## WHAT YOU NEED TO DO
Return every line below as is, leaving out the pictures.

↓

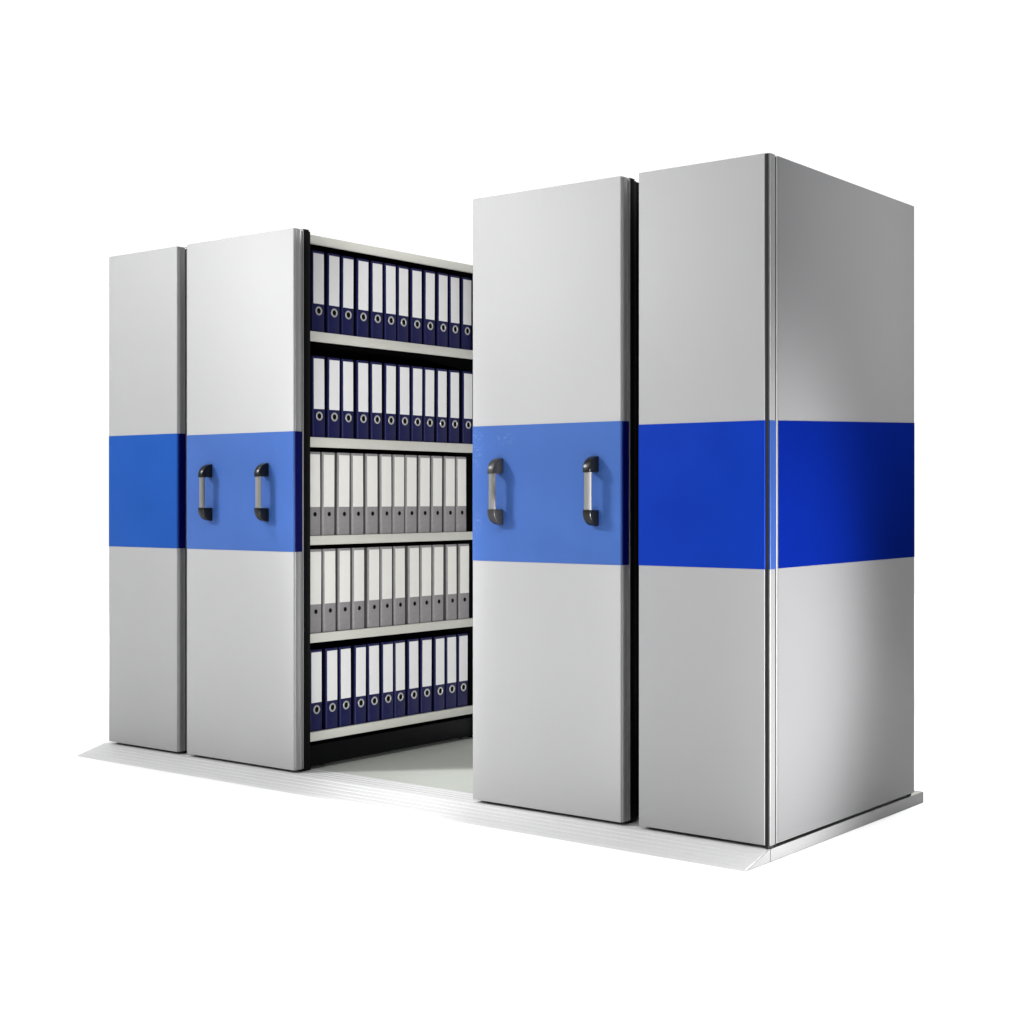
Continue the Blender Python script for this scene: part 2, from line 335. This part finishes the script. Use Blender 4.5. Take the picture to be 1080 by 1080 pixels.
# ------------------------------------------------------------------ binders
BH, BD = 0.334, 0.285
def binder(name, w, board, lab, grey):
    # origin at the middle of the spine's foot; the spine looks along +x
    r = bpy.data.objects.new(name, None); COL.objects.link(r); r.empty_display_size = 0.05
    h = w / 2; t = 0.0032
    HT = BH + (0.010 if grey else 0.0)
    sp = [(-0.0095, h)] + arc(-0.006, h - 0.006, 0.006, 0.006, 90, 0, 5) + arc(-0.006, -h + 0.006, 0.006, 0.006, 0, -90, 5) + [(-0.0095, -h)]
    inn = [(-0.0095, -h + t)] + arc(-0.0075, -h + 0.0075, 0.0045, 0.0045, -90, 0, 4) + arc(-0.0075, h - 0.0075, 0.0045, 0.0045, 0, 90, 4) + [(-0.0095, h - t)]
    c = MB(); c.prism(sp + inn, 'z', 0.001, HT, 0.0006, 1); c.build('spine', board, r)
    c = MB()
    for q in (1, -1):
        ys = sorted((q * (h - 0.0004), q * (h - t + 0.0002)))
        c.box(-BD, -0.0098, ys[0], ys[1], 0.001, HT - 0.0005, 0.0006, 1)
    c.build('cover', M['grey_side'] if grey else M['navy_side'], r)
    c = MB(); c.box(-BD + 0.012, -0.022, -h + t + 0.002, h - t - 0.004, 0.008, BH - 0.02); c.build('pages', M['pages'], r)
    lw = h - 0.0042
    z0, z1 = (0.117, 0.324) if not grey else (0.118, 0.334)
    c = MB(); c.box(-0.001, 0.0010, -lw, lw - 0.001, z0, z1, 0.0004, 1); c.build('spine_label', lab, r)
    zr = 0.088
    c = MB(); c.cyl((0.0000, 0, zr), 0.0105 if not grey else 0.0095, 'x', 0.0024, 20); hole = c.build('finger_hole', M['hole'], r)
    c = MB()
    if grey: c.torus_x((0.0008, 0, zr), 0.0105, 0.0014)
    else: c.torus_x((0.0012, 0, zr), 0.0150, 0.0036)
    c.build('finger_ring', M['nickel'] if not grey else M['trim'], r)
    return r
def copy_tree(o):
    c = o.copy(); COL.objects.link(c)
    for ch in list(o.children):
        k = ch.copy(); COL.objects.link(k); k.parent = c
    return c
proto_b = binder('binder', 0.0675, M['navy'], M['label'], False)
proto_g = binder('binder', 0.0695, M['grey_board'], M['label_warm'], True)
ORD = ['first', 'second', 'third', 'fourth', 'fifth', 'sixth', 'seventh', 'eighth', 'ninth', 'tenth', 'eleventh', 'twelfth']
rows = [  # shelf height, kind, first spine middle, pitch, words
    (1.793, 'b', 0.1575, 0.0866, 'top shelf'),
    (1.360, 'b', 0.1575, 0.0866, 'second shelf down'),
    (0.956, 'g', 0.1320, 0.0856, 'middle shelf'),
    (0.556, 'g', 0.1370, 0.0862, 'fourth shelf down'),
    (0.153, 'b', 0.1460, 0.0852, 'bottom shelf')]
used = set()
for zt, kind, y0, pit, words in rows:
    for i in range(12):
        src = proto_b if kind == 'b' else proto_g
        b = src if kind not in used else copy_tree(src)
        used.add(kind)
        b.location = (1.186 + random.uniform(-0.004, 0.003), y0 + i * pit + random.uniform(-0.0025, 0.0025), zt)
        b.rotation_euler = (R(random.uniform(-0.35, 0.35)), 0, R(random.uniform(-1.2, 1.2)))
        colour = 'navy blue' if kind == 'b' else 'grey'
        tag(b, '%s binder on the %s, %s from the black front post' % (colour, words, ORD[i]), 'binder',
            'navy binders on the open shelves' if kind == 'b' else 'grey binders on the open shelves')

↑

## OUTPUT FOR THIS TASK
Continue the Blender Python script for this scene: part 2, from line 335. This part finishes the script. Use Blender 4.5. Take the picture to be 1080 by 1080 pixels.
# ------------------------------------------------------------------ binders
BH, BD = 0.334, 0.285
def binder(name, w, board, lab, grey):
    # origin at the middle of the spine's foot; the spine looks along +x
    r = bpy.data.objects.new(name, None); COL.objects.link(r); r.empty_display_size = 0.05
    h = w / 2; t = 0.0032
    HT = BH + (0.010 if grey else 0.0)
    sp = [(-0.0095, h)] + arc(-0.006, h - 0.006, 0.006, 0.006, 90, 0, 5) + arc(-0.006, -h + 0.006, 0.006, 0.006, 0, -90, 5) + [(-0.0095, -h)]
    inn = [(-0.0095, -h + t)] + arc(-0.0075, -h + 0.0075, 0.0045, 0.0045, -90, 0, 4) + arc(-0.0075, h - 0.0075, 0.0045, 0.0045, 0, 90, 4) + [(-0.0095, h - t)]
    c = MB(); c.prism(sp + inn, 'z', 0.001, HT, 0.0006, 1); c.build('spine', board, r)
    c = MB()
    for q in (1, -1):
        ys = sorted((q * (h - 0.0004), q * (h - t + 0.0002)))
        c.box(-BD, -0.0098, ys[0], ys[1], 0.001, HT - 0.0005, 0.0006, 1)
    c.build('cover', M['grey_side'] if grey else M['navy_side'], r)
    c = MB(); c.box(-BD + 0.012, -0.022, -h + t + 0.002, h - t - 0.004, 0.008, BH - 0.02); c.build('pages', M['pages'], r)
    lw = h - 0.0042
    z0, z1 = (0.117, 0.324) if not grey else (0.118, 0.334)
    c = MB(); c.box(-0.001, 0.0010, -lw, lw - 0.001, z0, z1, 0.0004, 1); c.build('spine_label', lab, r)
    zr = 0.088
    c = MB(); c.cyl((0.0000, 0, zr), 0.0105 if not grey else 0.0095, 'x', 0.0024, 20); hole = c.build('finger_hole', M['hole'], r)
    c = MB()
    if grey: c.torus_x((0.0008, 0, zr), 0.0105, 0.0014)
    else: c.torus_x((0.0012, 0, zr), 0.0150, 0.0036)
    c.build('finger_ring', M['nickel'] if not grey else M['trim'], r)
    return r
def copy_tree(o):
    c = o.copy(); COL.objects.link(c)
    for ch in list(o.children):
        k = ch.copy(); COL.objects.link(k); k.parent = c
    return c
proto_b = binder('binder', 0.0675, M['navy'], M['label'], False)
proto_g = binder('binder', 0.0695, M['grey_board'], M['label_warm'], True)
ORD = ['first', 'second', 'third', 'fourth', 'fifth', 'sixth', 'seventh', 'eighth', 'ninth', 'tenth', 'eleventh', 'twelfth']
rows = [  # shelf height, kind, first spine middle, pitch, words
    (1.793, 'b', 0.1575, 0.0866, 'top shelf'),
    (1.360, 'b', 0.1575, 0.0866, 'second shelf down'),
    (0.956, 'g', 0.1320, 0.0856, 'middle shelf'),
    (0.556, 'g', 0.1370, 0.0862, 'fourth shelf down'),
    (0.153, 'b', 0.1460, 0.0852, 'bottom shelf')]
used = set()
for zt, kind, y0, pit, words in rows:
    for i in range(12):
        src = proto_b if kind == 'b' else proto_g
        b = src if kind not in used else copy_tree(src)
        used.add(kind)
        b.location = (1.186 + random.uniform(-0.004, 0.003), y0 + i * pit + random.uniform(-0.0025, 0.0025), zt)
        b.rotation_euler = (R(random.uniform(-0.35, 0.35)), 0, R(random.uniform(-1.2, 1.2)))
        colour = 'navy blue' if kind == 'b' else 'grey'
        tag(b, '%s binder on the %s, %s from the black front post' % (colour, words, ORD[i]), 'binder',
            'navy binders on the open shelves' if kind == 'b' else 'grey binders on the open shelves')